Transit System

Being that I am from the small suburban town of Lawrence, on the south shore of Long Island, I was never really familiar with the City’s subway system until my first day of freshman year. The Sunday before school started I moved into a one bedroom apartment in downtown Manhattan, and was finally able to call myself a “city girl.” As exciting as this was, adjusting to the City life added a whole new level of stress that accompanied those first-day-of-college nerves. When my first day of school finally arrived later that week, I made sure to estimate how long the subway ride to school would take. I decided that it would take no longer than 20 minutes to get to Hunter College from Astor Place, and so just to be safe, I left to school 45 minutes before my first class was scheduled to begin. With my newly purchased metro card in one hand, I hopped on my very first subway ride to school on the 6 Train that day. While the subway ride that day took a few minutes less than I had estimated, the ride nevertheless felt endless. To say the subway that day was packed is an understatement.
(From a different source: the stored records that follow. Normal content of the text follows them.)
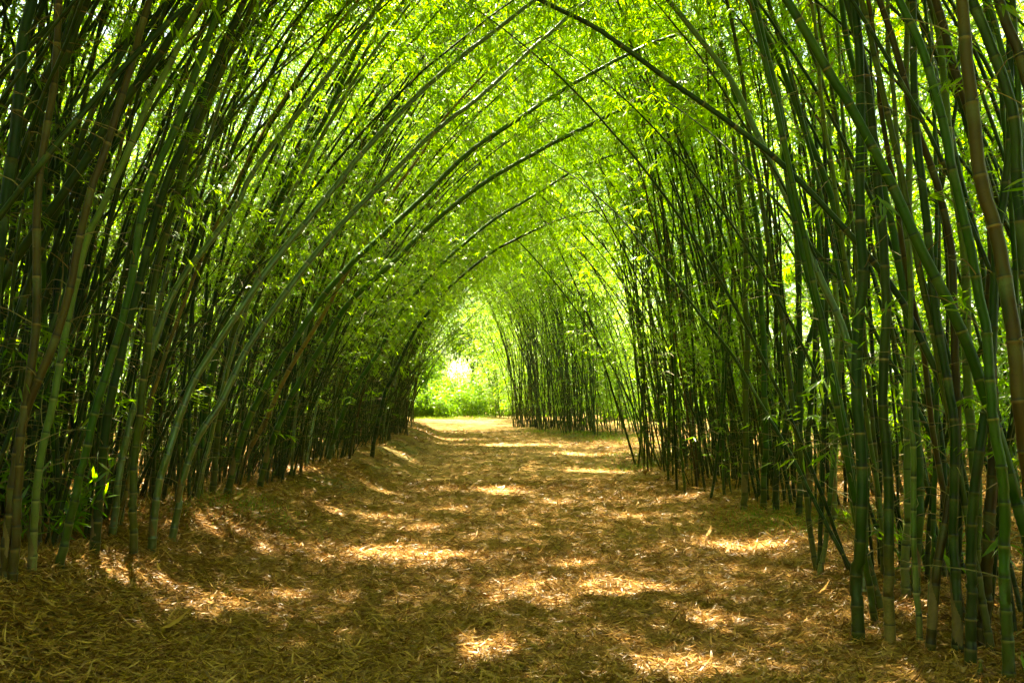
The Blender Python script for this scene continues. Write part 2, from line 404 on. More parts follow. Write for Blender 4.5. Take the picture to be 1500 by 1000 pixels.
protos = []          # index 0-5 strongly arching, 6-11 upright
specs = [(12.5, .10, 1.15, 1.5), (12.0, .16, 1.0, 1.4), (11.5, .22, 1.25, 1.7), (12.0, .05, 1.45, 1.9), (10.5, .26, .85, 1.4), (13.0, .12, 1.30, 1.6),
         (11.5, .02, .55, 2.2), (12.0, .06, .75, 2.4), (11.0, .10, .60, 2.0), (12.5, .03, .95, 2.6), (10.0, .14, .70, 2.0), (11.0, .05, .40, 1.8)]
for L_, th, bow, pw in specs:
    P = centreline(L_, th, bow, pw, rng.uniform(0.05, 0.16)); arch = len(protos) < 6
    protos.append(culm_meshes(P, rng.uniform(.019, .029), 8, STEM['dark'], 0.50 if arch else .58, 5, 1.1, low=.6))
leafy = []
for L_, th, bow, pw in [(11, .03, .6, 2), (12, .08, .9, 2.2), (10, .1, .5, 2), (9, .2, .8, 1.6), (12.5, .05, .4, 2)]:
    P = centreline(L_, th, bow, pw, .1)
    leafy.append(culm_meshes(P, .03, 6, STEM['green'], 0.10, 7, 1.7, dens=1.2, lsize=.17))
canes = []
for L_, th, bow, pw in [(11, .12, 1.2, 1.5), (10, .2, 1.0, 1.6), (9.5, .3, .9, 1.5), (11.5, .05, 1.3, 1.8), (8.5, .38, .7, 1.3), (10.5, .02, .6, 2)]:
    P = centreline(L_, th, bow, pw, .14)
    canes.append(culm_meshes(P, rng.uniform(.014, .022), 6, STEM['dark'], 0.68, 4, .9, low=.85))

def slot_mat(o, m):
    o.material_slots[0].link = 'OBJECT'; o.material_slots[0].material = m
n_culm = 0
def make_culm(meshes, label, group, loc=(0, 0, 0), rz=0.0, tone=None, scale=1.0, tilt=(0, 0)):
    global n_culm
    root = empty('bamboo_culm', loc); root.rotation_euler = (tilt[0], tilt[1], rz); root.scale = (scale,) * 3
    tag(root, label, 'bamboo culm', group)
    o = link('stem', meshes[0], root)
    if tone: slot_mat(o, STEM[tone])
    link('foliage', meshes[1], root)
    n_culm += 1
    return root

def blocks(mesh_set, x, y, rx, ry, rz, sc):
    """where a culm's leafy twigs would hang"""
    p = mesh_set[2] * sc; c, t = math.cos(rx), math.sin(rx)
    p = np.stack([p[:, 0], p[:, 1] * c - p[:, 2] * t, p[:, 1] * t + p[:, 2] * c], 1); c, t = math.cos(ry), math.sin(ry)
    p = np.stack([p[:, 0] * c + p[:, 2] * t, p[:, 1], -p[:, 0] * t + p[:, 2] * c], 1); c, t = math.cos(rz), math.sin(rz)
    p = np.stack([p[:, 0] * c - p[:, 1] * t, p[:, 0] * t + p[:, 1] * c, p[:, 2]], 1)
    return p + np.array([x, y, float(tz(x, y))])
COVER = np.zeros((36, 140)); WANT = 130.0          # leaves between the sun and each half metre of path, x -12..6, y 2..72
def shade_cells(p):
    g = p[:, :2] - SUN[None, :2] * (p[:, 2:3] / SUN[2]); g = g[np.abs(g[:, 0] - path_centre(g[:, 1])) < 4.2]
    i = np.floor((g[:, 0] + 12) * 2).astype(int); j = np.floor((g[:, 1] - 2) * 2).astype(int)
    k = (i >= 0) & (i < 36) & (j >= 0) & (j < 140); return i[k], j[k]
def shade(p): np.add.at(COVER, shade_cells(p), 1)
def best_place(draw, tries=10):
    best = None
    for _ in range(tries):
        c = draw(); p = blocks(*c); i, j = shade_cells(p)
        score = np.clip((WANT - COVER[i, j]) / WANT, 0, 1).sum() - 6.0 * in_gap(p).sum()
        if best is None or score > best[0]: best = (score, c, p)
    shade(best[2]); return best[1]
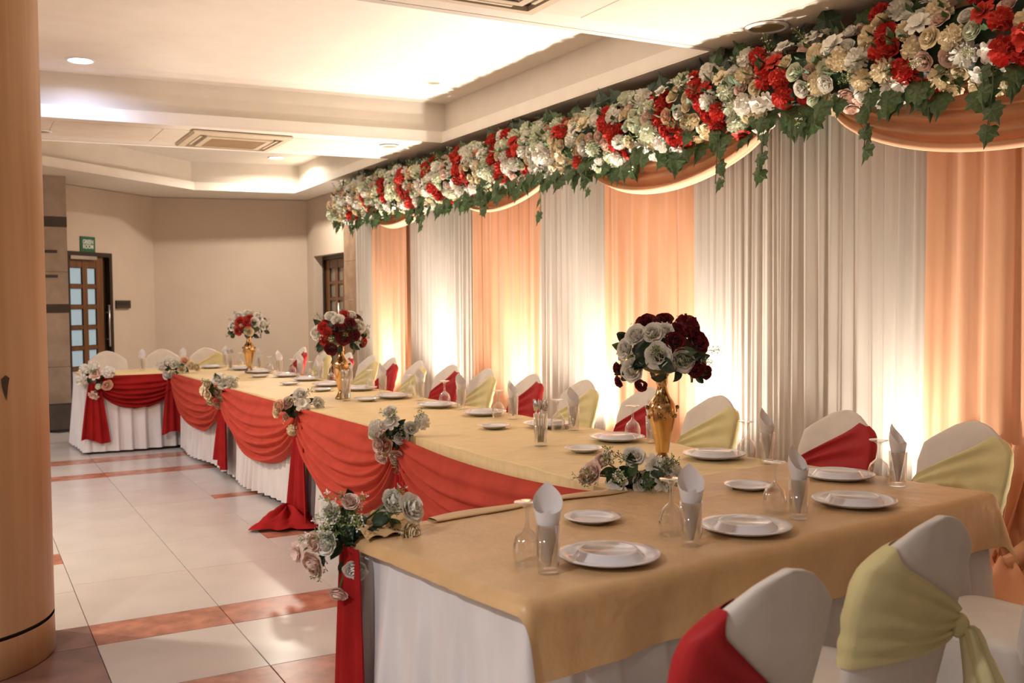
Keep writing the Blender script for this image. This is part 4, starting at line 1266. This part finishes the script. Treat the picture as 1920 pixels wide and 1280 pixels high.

At each stop, more and more bodies flooded into the subway car, regardless of the lack of breathing space available to the rest of us. What I realized on that day may seem cynical and perhaps a bit dramatic, but I found that many people become their most aggressive versions of themselves when piling onto the subway each morning. Since there are no legal constraints on the number of people that may enter each subway car (and if so such would be difficult to enforce), more people push and squeeze their way onto the subway than can fit. This is especially frustrating when the subway is delayed, which happens constantly. While this may seem to be a trivial complaint, it is a struggle I have dealt with almost every day since that first subway ride – since I am always commuting to school during rush hour. Furthermore, being that I get extremely claustrophobic in crowded spaces, this makes my daily experience with the NYC transit system extremely frustrating and almost unbearable.